**Required task**. Transcribe everything in the data word for word. Pictures are left out.

**Given data**.
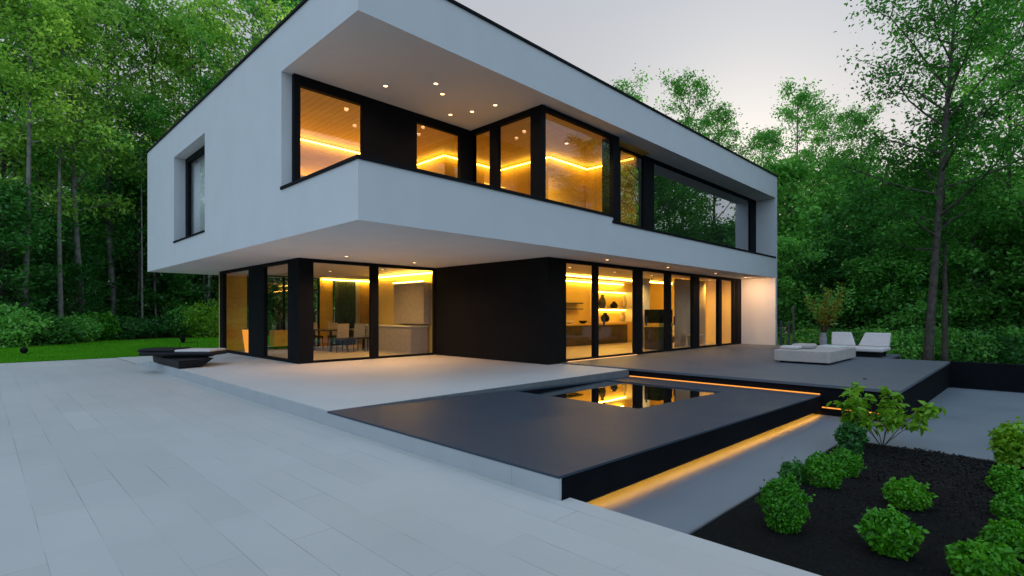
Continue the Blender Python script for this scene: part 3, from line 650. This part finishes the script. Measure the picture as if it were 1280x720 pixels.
# ------------------------------------------------------------------ terrace furniture
OT = thing('coffee_table', 'low pale upholstered block table on the raised slate terrace', 'table', (16.6, 4.3, .03))
g = MB(); g.box(15.3, 17.9, 3.77, 4.88, .031, .075); part('plinth', g, M['black'], OT)
g = MB(); g.box(15.2, 18.0, 3.66, 5.0, .076, .375); part('block', g, M['plinth'], OT, bevel=.02)
def tray(lab, q, m):
    t = thing('tray', lab, 'tray', (q[0], q[2], .377)); g = MB(); g.box(q[0], q[1], q[2], q[3], .377, .400); part('base', g, m, t, bevel=.005)
    for a_ in (q[0], q[1]-.02): g = MB(); g.box(a_, a_+.02, q[2], q[3], .4005, .42); part('handle', g, m, t)
tray('flat white tray on the right half of the pale block table', (17.0, 17.75, 3.8, 4.4), M['ceramic'])
def softbox(name, q, h, m, lab, cat):
    t = thing(name, lab, cat, (q[0], q[2], .377)); g = MB(); g.box(q[0], q[1], q[2], q[3], .377, .377+h); part('body', g, m, t, bevel=h*.42, seg=4)
    g = MB(); g.box(q[0]-.004, q[1]+.004, q[2]-.004, q[3]+.004, .377+h*.47, .377+h*.53); part('piping', g, m, t, bevel=.003)
softbox('cushion', (15.95, 16.6, 4.3, 4.8), .13, M['plinth'], 'beige cushion lying on the middle of the pale block table', 'cushion')
softbox('cushion', (15.5, 15.95, 4.5, 4.95), .09, M['cushion'], 'small white cushion on the left end of the pale block table', 'cushion')
LG = thing('lounge_seat', 'wide white outdoor lounge seat with two backrests on a black base', 'sofa', (19.5, 4.0, .03))
g = MB(); g.box(18.98, 20.0, 3.25, 4.9, .031, .19); part('base', g, M['black'], LG, bevel=.01)
g = MB(); g.box(18.85, 20.1, 3.15, 5.0, .191, .31); part('seat', g, M['cushion'], LG, bevel=.04, seg=3)
def back(y0, y1, t0, t1):
    g = MB(); g.hexa([(19.86, y0, .312), (20.02, y0, .312), (20.02, y1, .312), (19.86, y1, .312)], [(19.98, y0+t0, .74), (20.1, y0+t0, .74), (20.1, y1-t1, .74), (19.98, y1-t1, .74)])
    part('backrest', g, M['cushion'], LG, bevel=.035, seg=3)
back(3.16, 3.98, -.03, .16); back(4.06, 4.74, .14, -.02)
def post(lab, x, y, h, arm):
    t = thing('garden_post_light', lab, 'lamp post', (x, y, .03)); g = MB(); g.box(x-.03, x+.03, y-.03, y+.03, .031, h); part('post', g, M['steel'], t, bevel=.004)
    g = MB()
    if arm: g.box(x-.03, x+.16, y-.03, y+.03, h, h+.05)
    else: g.lathe((x, y, h), [(.045, 0), (.045, .06), (.02, .09)], 10)
    part('lamp_head', g, M['steel'], t)
x, y = spot(992, 21.2); post('taller dark blue garden post light, right of the house end wall', x, y, 1.55, False)
x, y = spot(986, 20.6); post('lower dark blue garden post light, left of the taller one', x, y, .95, False)
x, y = spot(976.5, 20.6); post('slim dark post with a short arm close to the house end wall', x, y, 1.02, True)
# drain dot on the terrace
x, y = spot(1081, 10.6); t = thing('floor_drain', 'tiny dark round drain in the raised terrace', 'drain', (x, y, .03)); g = MB(); g.lathe((x, y, .0305), [(.035, 0), (.035, .012), (.02, .014)], 12); part('cap', g, M['black'], t)
# vase with tall dry grass
x, y = spot(1029, 19.6); VX, VY = x, y
t = thing('floor_vase', 'tall grey vase standing behind the pale block table', 'vase', (x, y, .03)); g = MB(); g.lathe((x, y, .031), [(.10, 0), (.13, .1), (.13, .4), (.09, .55), (.10, .6)], 18); part('body', g, M['greyfab'], t, smooth=True)
g = MB(); g.lathe((x, y, .632), [(.10, 0), (.11, .015)], 18); part('rim', g, M['greyfab'], t)

# ------------------------------------------------------------------ daybed on the left of the patio
DB = thing('daybed', 'black outdoor daybed with white mattress on a wedge shaped base', 'daybed', (3.9, 14.7, 0))
g = MB(); g.hexa([(3.42, 14.75, .002), (3.95, 14.9, .002), (3.95, 17.3, .002), (3.42, 17.45, .002)], [(3.40, 14.72, .20), (4.22, 14.85, .22), (4.22, 17.2, .22), (3.40, 17.45, .18)]); part('base', g, M['black_fabric'], DB, bevel=.012)
cx_, cy_ = spot(224, 13.9); RT = Vector((SA, -CA)); FW = Vector((CA, SA))
def slab(a0, a1, b0, b1, z0, z1, name, m_, bv, tip=0):
    P = [Vector((cx_, cy_))+RT*a+FW*b for a, b in ((a0+tip, b0), (a1, b0), (a1, b1), (a0, b1))]
    g = MB(); g.hexa([(p.x, p.y, z0) for p in P], [(p.x, p.y, z1) for p in P]); part(name, g, m_, DB, bevel=bv, seg=4)
slab(-.2, .75, -.25, .3, .205, .262, 'pedestal', M['black'], .004)
slab(-1.10, 1.06, -.40, .42, .264, .355, 'platform', M['black_fabric'], .04, .30)
slab(.10, 1.03, -.37, .40, .357, .415, 'mattress', M['cushion'], .025)
slab(-.86, .095, -.37, .40, .357, .440, 'bolster', M['black_fabric'], .038)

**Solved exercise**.
Continue the Blender Python script for this scene: part 3, from line 650. This part finishes the script. Measure the picture as if it were 1280x720 pixels.
# ------------------------------------------------------------------ terrace furniture
OT = thing('coffee_table', 'low pale upholstered block table on the raised slate terrace', 'table', (16.6, 4.3, .03))
g = MB(); g.box(15.3, 17.9, 3.77, 4.88, .031, .075); part('plinth', g, M['black'], OT)
g = MB(); g.box(15.2, 18.0, 3.66, 5.0, .076, .375); part('block', g, M['plinth'], OT, bevel=.02)
def tray(lab, q, m):
    t = thing('tray', lab, 'tray', (q[0], q[2], .377)); g = MB(); g.box(q[0], q[1], q[2], q[3], .377, .400); part('base', g, m, t, bevel=.005)
    for a_ in (q[0], q[1]-.02): g = MB(); g.box(a_, a_+.02, q[2], q[3], .4005, .42); part('handle', g, m, t)
tray('flat white tray on the right half of the pale block table', (17.0, 17.75, 3.8, 4.4), M['ceramic'])
def softbox(name, q, h, m, lab, cat):
    t = thing(name, lab, cat, (q[0], q[2], .377)); g = MB(); g.box(q[0], q[1], q[2], q[3], .377, .377+h); part('body', g, m, t, bevel=h*.42, seg=4)
    g = MB(); g.box(q[0]-.004, q[1]+.004, q[2]-.004, q[3]+.004, .377+h*.47, .377+h*.53); part('piping', g, m, t, bevel=.003)
softbox('cushion', (15.95, 16.6, 4.3, 4.8), .13, M['plinth'], 'beige cushion lying on the middle of the pale block table', 'cushion')
softbox('cushion', (15.5, 15.95, 4.5, 4.95), .09, M['cushion'], 'small white cushion on the left end of the pale block table', 'cushion')
LG = thing('lounge_seat', 'wide white outdoor lounge seat with two backrests on a black base', 'sofa', (19.5, 4.0, .03))
g = MB(); g.box(18.98, 20.0, 3.25, 4.9, .031, .19); part('base', g, M['black'], LG, bevel=.01)
g = MB(); g.box(18.85, 20.1, 3.15, 5.0, .191, .31); part('seat', g, M['cushion'], LG, bevel=.04, seg=3)
def back(y0, y1, t0, t1):
    g = MB(); g.hexa([(19.86, y0, .312), (20.02, y0, .312), (20.02, y1, .312), (19.86, y1, .312)], [(19.98, y0+t0, .74), (20.1, y0+t0, .74), (20.1, y1-t1, .74), (19.98, y1-t1, .74)])
    part('backrest', g, M['cushion'], LG, bevel=.035, seg=3)
back(3.16, 3.98, -.03, .16); back(4.06, 4.74, .14, -.02)
def post(lab, x, y, h, arm):
    t = thing('garden_post_light', lab, 'lamp post', (x, y, .03)); g = MB(); g.box(x-.03, x+.03, y-.03, y+.03, .031, h); part('post', g, M['steel'], t, bevel=.004)
    g = MB()
    if arm: g.box(x-.03, x+.16, y-.03, y+.03, h, h+.05)
    else: g.lathe((x, y, h), [(.045, 0), (.045, .06), (.02, .09)], 10)
    part('lamp_head', g, M['steel'], t)
x, y = spot(992, 21.2); post('taller dark blue garden post light, right of the house end wall', x, y, 1.55, False)
x, y = spot(986, 20.6); post('lower dark blue garden post light, left of the taller one', x, y, .95, False)
x, y = spot(976.5, 20.6); post('slim dark post with a short arm close to the house end wall', x, y, 1.02, True)
# drain dot on the terrace
x, y = spot(1081, 10.6); t = thing('floor_drain', 'tiny dark round drain in the raised terrace', 'drain', (x, y, .03)); g = MB(); g.lathe((x, y, .0305), [(.035, 0), (.035, .012), (.02, .014)], 12); part('cap', g, M['black'], t)
# vase with tall dry grass
x, y = spot(1029, 19.6); VX, VY = x, y
t = thing('floor_vase', 'tall grey vase standing behind the pale block table', 'vase', (x, y, .03)); g = MB(); g.lathe((x, y, .031), [(.10, 0), (.13, .1), (.13, .4), (.09, .55), (.10, .6)], 18); part('body', g, M['greyfab'], t, smooth=True)
g = MB(); g.lathe((x, y, .632), [(.10, 0), (.11, .015)], 18); part('rim', g, M['greyfab'], t)

# ------------------------------------------------------------------ daybed on the left of the patio
DB = thing('daybed', 'black outdoor daybed with white mattress on a wedge shaped base', 'daybed', (3.9, 14.7, 0))
g = MB(); g.hexa([(3.42, 14.75, .002), (3.95, 14.9, .002), (3.95, 17.3, .002), (3.42, 17.45, .002)], [(3.40, 14.72, .20), (4.22, 14.85, .22), (4.22, 17.2, .22), (3.40, 17.45, .18)]); part('base', g, M['black_fabric'], DB, bevel=.012)
cx_, cy_ = spot(224, 13.9); RT = Vector((SA, -CA)); FW = Vector((CA, SA))
def slab(a0, a1, b0, b1, z0, z1, name, m_, bv, tip=0):
    P = [Vector((cx_, cy_))+RT*a+FW*b for a, b in ((a0+tip, b0), (a1, b0), (a1, b1), (a0, b1))]
    g = MB(); g.hexa([(p.x, p.y, z0) for p in P], [(p.x, p.y, z1) for p in P]); part(name, g, m_, DB, bevel=bv, seg=4)
slab(-.2, .75, -.25, .3, .205, .262, 'pedestal', M['black'], .004)
slab(-1.10, 1.06, -.40, .42, .264, .355, 'platform', M['black_fabric'], .04, .30)
slab(.10, 1.03, -.37, .40, .357, .415, 'mattress', M['cushion'], .025)
slab(-.86, .095, -.37, .40, .357, .440, 'bolster', M['black_fabric'], .038)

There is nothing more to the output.